In those days and at that time I will cause a righteous Branch to
spring up for David; and he shall execute justice and righteousness
in the land. In those days Judah will be saved and Jerusalem will
live in safety. And this is the name by which it will be called:
"The LORD is our righteousness."
----Jeremiah 33:14-16
The joyous thing that is to transpire in the coming time is
nothing less than the fulfillment of Yahweh's promise to
revive the house of David. The image is, of course,
that of a great, felled tree from which a new shoot is to
emerge-an image that itself is a paradigm of life-out-of-death
and thus is one that affirms the larger image of days-of-evil
now become days-of-good. But the shoot is no ordinary sucker,
feebly attempting to preserve a last vestige of the once-mighty
oak or cedar. "This is a righteous Branch," one who will fulfill
the ancient model of Israelite kingship by executing justice
and righteousness. The Branch will become a mighty Tree in its own right.
----Texts for Preaching: A Lectionary Commentary Based on the NRSV - Year C
Advent is a time in which we are invited to turn our attention to
the fact that we are recipients of a promise. As a culture we seem
to have little time for promises of the sort held out in Old Testament
times, promises whose telling plunges us deep into the wideness and
mercy of God. Instead, we attend to promises of a much more limited
and transient nature: Buy this cosmetic and you will find beauty.
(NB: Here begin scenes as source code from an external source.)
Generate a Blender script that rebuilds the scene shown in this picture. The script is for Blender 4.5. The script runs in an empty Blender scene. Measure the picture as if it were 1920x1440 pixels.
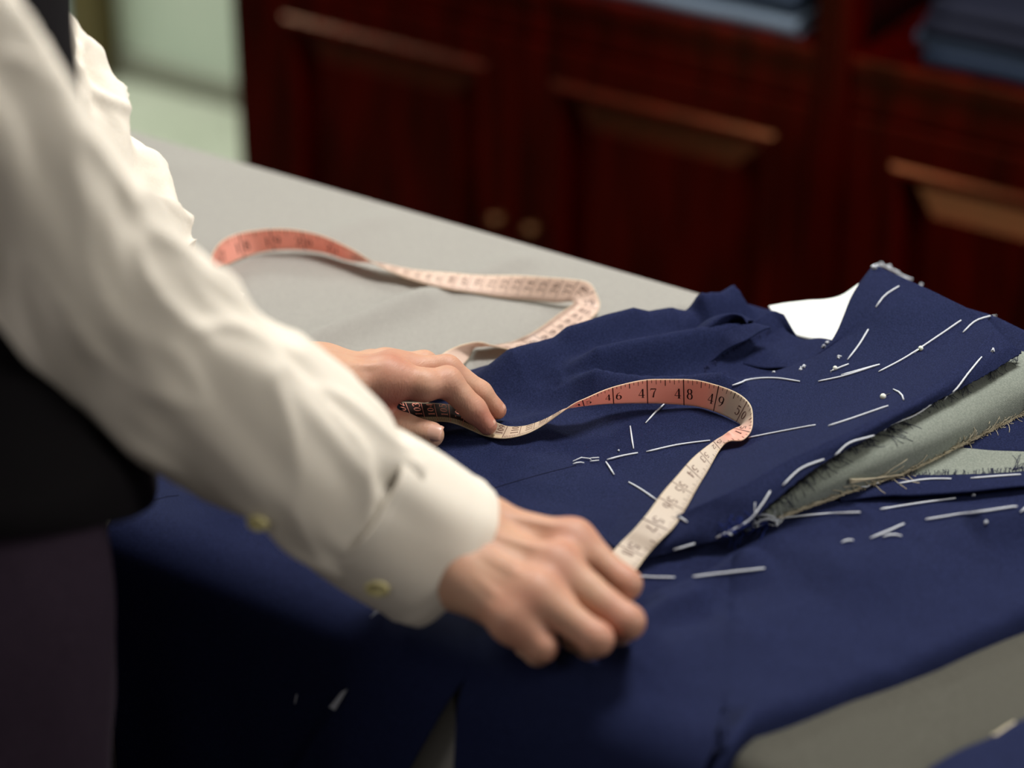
import bpy, bmesh, math, random
import numpy as np
from mathutils import Vector, noise
from mathutils.bvhtree import BVHTree
random.seed(7); np.random.seed(7)
SC = bpy.context.scene
COL = SC.collection

# ------------------------------------------------------------------ camera
FPX = 4533.3
TH = math.radians(28.8); AZ = math.radians(123.7)
TT = 0.80                      # table top height
HV = np.array([math.cos(AZ), math.sin(AZ), 0.0]); ZV = np.array([0, 0, 1.0])
RV = np.array([HV[1], -HV[0], 0.0])
FV = HV*math.cos(TH) - ZV*math.sin(TH)
UV_ = HV*math.sin(TH) + ZV*math.cos(TH)
CAMP = -HV*(.84/math.tan(TH)) + ZV*(TT+.84)
cam = bpy.data.cameras.new('camera'); co = bpy.data.objects.new('camera', cam); COL.objects.link(co)
co.location = CAMP
co.rotation_euler = (math.pi/2-TH, 0, AZ-math.pi/2)
cam.sensor_width = 36; cam.lens = 85; cam.clip_start = .05; cam.clip_end = 60
cam.dof.use_dof = True; cam.dof.focus_distance = 1.66; cam.dof.aperture_fstop = 2.7
SC.camera = co
SC.view_settings.view_transform = 'Standard'
SC.view_settings.look = 'None'
SC.view_settings.gamma = 1; SC.view_settings.exposure = 0.0
SC.view_settings.use_curve_mapping = False

# ------------------------------------------------------------------ light
w = bpy.data.worlds.new('world'); SC.world = w; w.use_nodes = True
w.node_tree.nodes['Background'].inputs[0].default_value = (1.0, .95, .90, 1)
w.node_tree.nodes['Background'].inputs[1].default_value = 0.14
def area(name, loc, target, sx, sy, power, col):
    l = bpy.data.lights.new(name, 'AREA'); l.shape = 'RECTANGLE'; l.size = sx; l.size_y = sy
    l.energy = power; l.color = col
    o = bpy.data.objects.new(name, l); COL.objects.link(o); o.location = loc
    o.rotation_euler = (Vector(target)-Vector(loc)).to_track_quat('-Z', 'Y').to_euler()
    return o
area('ceiling_panel_light', (.20, .55, 2.4), (0.1, -.05, .8), .5, .4, 37, (1, .97, .93))
area('window_light', (2.3, .65, 1.9), (0, -.1, .85), .7, .7, 23, (1, .95, .88))
area('front_fill_light', (-1.2, -2.6, 1.9), (-.1, -.4, 1.0), 1.6, 1.4, 17, (1, .94, .90))  # added soft fill from the camera side, no real source there
area('aisle_ceiling_light', (-1.25, .98, 2.5), (-1.2, 1.0, 0), 1.3, .4, 14, (1, .86, .72))
area('far_room_light', (-2.5, 1.35, 2.2), (-2.0, 1.8, .0), .8, .8, 72, (.95, 1, .94))

# ------------------------------------------------------------------ helpers
def ray(px, py): return FV + RV*(px-960)/FPX - UV_*(py-720)/FPX
def Pz(px, py, h=0.0):
    d = ray(px, py); return CAMP + d*((TT+h-CAMP[2])/d[2])
def Py(px, py, y):
    d = ray(px, py); return CAMP + d*((y-CAMP[1])/d[1])
def Pd(px, py, dep): return CAMP + ray(px, py)*dep

def mesh(name, verts, faces, mat=None, parent=None, smooth=True, loc=None, **props):
    me = bpy.data.meshes.new(name)
    me.from_pydata([tuple(v) for v in verts], [], [tuple(int(i) for i in f) for f in faces])
    if smooth: me.polygons.foreach_set('use_smooth', [True]*len(me.polygons))
    me.update()
    o = bpy.data.objects.new(name, me); COL.objects.link(o)
    if mat:
        for m in (mat if isinstance(mat, (list, tuple)) else [mat]): me.materials.append(m)
    if parent: o.parent = parent
    for k, v in props.items(): o[k] = v
    return o
def thing(name, label, cat, group=None, **kw):
    o = bpy.data.objects.new(name, None); COL.objects.link(o); o.empty_display_size = .05
    o['label'] = label; o['category'] = cat
    if group: o['group'] = group
    return o
def setloc(root, loc):
    """put the empty at the base of its thing, children keep their world places"""
    root.location = loc
    for c in root.children: c.matrix_parent_inverse.translation = -Vector(loc)

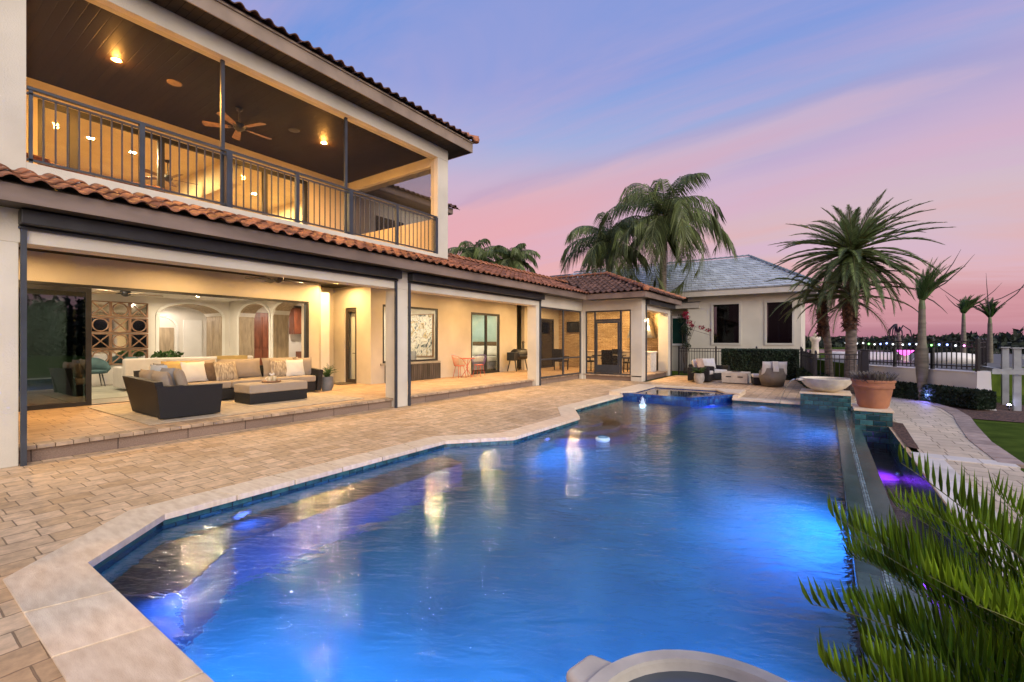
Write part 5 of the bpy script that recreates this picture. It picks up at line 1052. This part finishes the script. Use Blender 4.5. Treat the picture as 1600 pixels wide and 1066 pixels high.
t = thing('dark_pillar', 'thick black gate pillar where the fences meet behind the terracotta pot', 'pillar', (.92, 16.55, 0)); b_ = MB(); b_.box((-.09, -.09, 0), (.09, .09, 1.32)); b_.build('shaft', BLACK, t, bevel=.01); b_ = MB(); b_.box((-.11, -.11, 1.321), (.11, .11, 1.36)); b_.build('cap', BLACK, t, bevel=.01)
t = thing('curved_spa_wall', 'white curved pool wall standing on the raised terrace behind the fence', 'wall', (3.62, 22.5, .8)); b_ = MB(); n_ = 30; vs = []
for k in range(n_+1):
    a = math.pi*k/n_; h_ = .04+.36*math.sin(a)**.7
    for r_, z in ((1.55, 0), (1.5, h_), (1.25, h_), (1.2, 0)): vs.append((-.64*r_*math.cos(a), -.35*r_*math.sin(a), z))
b_.add(vs, [(4*k+q, 4*k+4+q, 4*k+4+(q+1) % 4, 4*k+(q+1) % 4) for k in range(n_) for q in range(4)], None, True); b_.build('rim', TRIM, t)
t = thing('raised_pool', 'neighbouring raised pool with white rim glowing violet', 'pool', (1.45, 25.6, .8)); b_ = MB(); b_.lathe([(1.45, 0), (1.45, .30), (1.25, .30), (1.25, .05)], 40, sx=1, sy=.6, caps=False); b_.build('rim', TRIM, t); b_ = MB(); b_.lathe([(1.26, .24), (.01, .24)], 40, sx=1, sy=.6, caps=False); b_.build('water', emis('violet_pool', (.20, .06, .8), .5), t)
t = thing('glowing_urn', 'small urn lit bright magenta behind the fence', 'fire bowl', (2.55, 23.4, .8)); b_ = MB(); b_.lathe([(.12, 0), (.08, .06), (.07, .24)], 18); b_.build('stand', CONC, t); b_ = MB(); b_.lathe([(.07, .245), (.16, .30), (.28, .44), (.01, .42)], 20); b_.build('bowl', emis('magenta_glow', (1, .12, .75), 1.6), t); lamp('urn_lamp', 'POINT', (0, -.2, .7), 5, (1, .2, .8), t, .05)
# string of coloured bulbs
t = thing('string_lights', 'string of small white, green and blue bulbs along the top of the far fence', 'string lights', (0, 0, 0))
pts = [(.4, 19.0, 1.60), (.95, 17.86, 1.57), (2.98, 15.32, 1.545)]; A_, B_, C_ = map(Vector, pts); b_ = MB(); ln = []
for k in range(9): ln.append(tuple(A_.lerp(B_, k/8)-Vector((0, 0, .04*math.sin(math.pi*k/8)))))
for s_ in range(4):
    for k in range(1, 9): f_ = (s_+k/8)/4; ln.append(tuple(B_.lerp(C_, f_)-Vector((0, .05, .035*math.sin(math.pi*k/8)))))
b_.tube(ln, .006, 4); b_.build('cable', BLACK, t)
cols = ['white', 'blue', 'white', 'white', 'green', 'white', 'blue', 'blue', 'white', 'white', 'blue', 'white', 'green', 'green', 'blue', 'blue', 'white', 'magenta']
for k, c in enumerate(cols):
    q = Vector(ln[min(len(ln)-1, 2+int(k*(len(ln)-3)/len(cols)))]); g = MB(); g.lathe([(.001, -.028), (.02, -.012), (.022, .006), (.01, .022)], 10, tuple(q-Vector((0, .03, .03)))); g.build('bulb', BULB[c], t)
# garden up-light
for x, y, z, c, lab, e in ((2.22, 16.0, .06, (.2, .2, 1), 'small blue garden spotlight at the foot of the bottle palm', 10), (3.5, 15.25, .06, (.6, .6, 1), 'small garden light at the foot of the dock post', .4)):
    t = thing('garden_light', lab, 'garden light', (x, y, 0), 0, 'garden spotlights'); b_ = MB(); b_.tube([(0, 0, -.03), (0, 0, .06)], .012, 6); b_.build('stake', BLACK, t); b_ = MB(); b_.lathe([(.02, .055), (.045, .08), (.05, .11)], 14, caps=False); b_.build('housing', BLACK, t); b_ = MB(); b_.lathe([(.001, .075), (.036, .10), (.025, .13), (.001, .14)], 12); b_.build('lens', emis('gl', c, 25), t); lamp('glow', 'POINT', (-.05, -.12, .2), e, c, t, .03)
# dock / boat lift
t = thing('boat_lift', 'white timber boat lift with posts and beams at the right edge', 'boat lift', (3.66, 15.4, 0), 0)
DW = mat('dock_white', (.36, .38, .38), .7, .15, 4)
for x, y, h_ in ((0, 0, 1.42), (.10, 1.3, 1.42), (2.8, .0, 1.5), (2.6, 1.6, 1.45)):
    b_ = MB(); b_.box((x-.06, y-.06, -.1), (x+.06, y+.06, h_)); b_.box((x-.09, y-.09, h_+.001), (x+.09, y+.09, h_+.03)); b_.build('post', DW, t)
b_ = MB(); b_.box((-.42, -.065, .82), (3.2, -.095, .94)); b_.build('beam', DW, t); b_ = MB(); b_.box((-.4, 1.36, .80), (3.0, 1.39, .92)); b_.build('beam', DW, t); b_ = MB(); b_.box((-.35, .10, .86), (-.25, 1.4, .95)); b_.build('beam', DW, t); b_ = MB(); b_.box((.08, .0, 1.18), (3.0, -.04, 1.26)); b_.build('rail', DW, t)
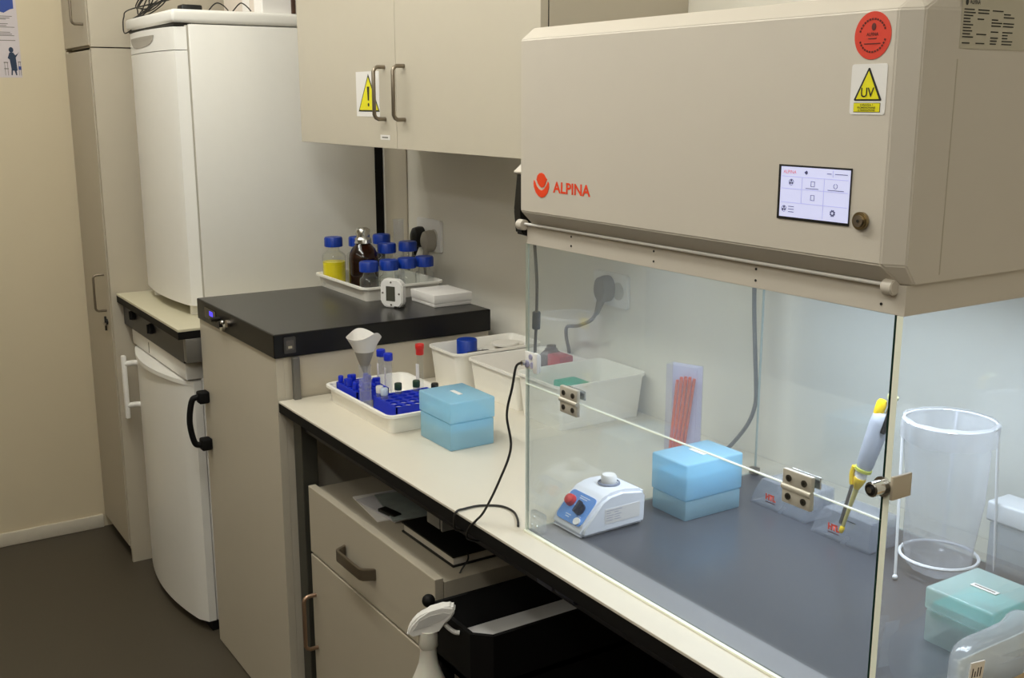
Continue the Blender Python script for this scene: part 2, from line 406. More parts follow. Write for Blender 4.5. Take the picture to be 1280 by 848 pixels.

Wear that brand of pantyhose and you will win love. Drive this model
of car and you will achieve power. Attain this degree or that position
and you will have fulfillment. Our media is filled with such promises.
We even have a margarine that bears the name Promise.
We purchase perfumes with labels like Joy, Knowing, and Dreams.
To put it succinctly, as a culture we have co-opted our own ability
to articulate and dream out of the most fundamental longings of our heart.
To open ourselves to the possibility that there is a more radical,
all-embracing promise than the ones offered by commercial enterprises
eager to take our money and play on our restless longings in order that
we might buy more is to begin to live the season of Advent.
----Wendy Wright, The Vigil: Keeping Watch in the Season of Christ's Coming
Promises are the uniquely human way of ordering the future.
---- Hannah Arendt, "Civil Disobedience," Crises of the Republic
Questions:
- What is the promise of God in the Jeremiah reading?
- What promises of God do you claim? How did you understand them as promises?
- Why do we talk about promises at the beginning of Advent,
the four weeks before Christmas? What are the promises of Christmas?
- The people Jeremiah was speaking to had a very specific need;
they were looking for a king. What are we looking for?
- How do God's promises help us order our future?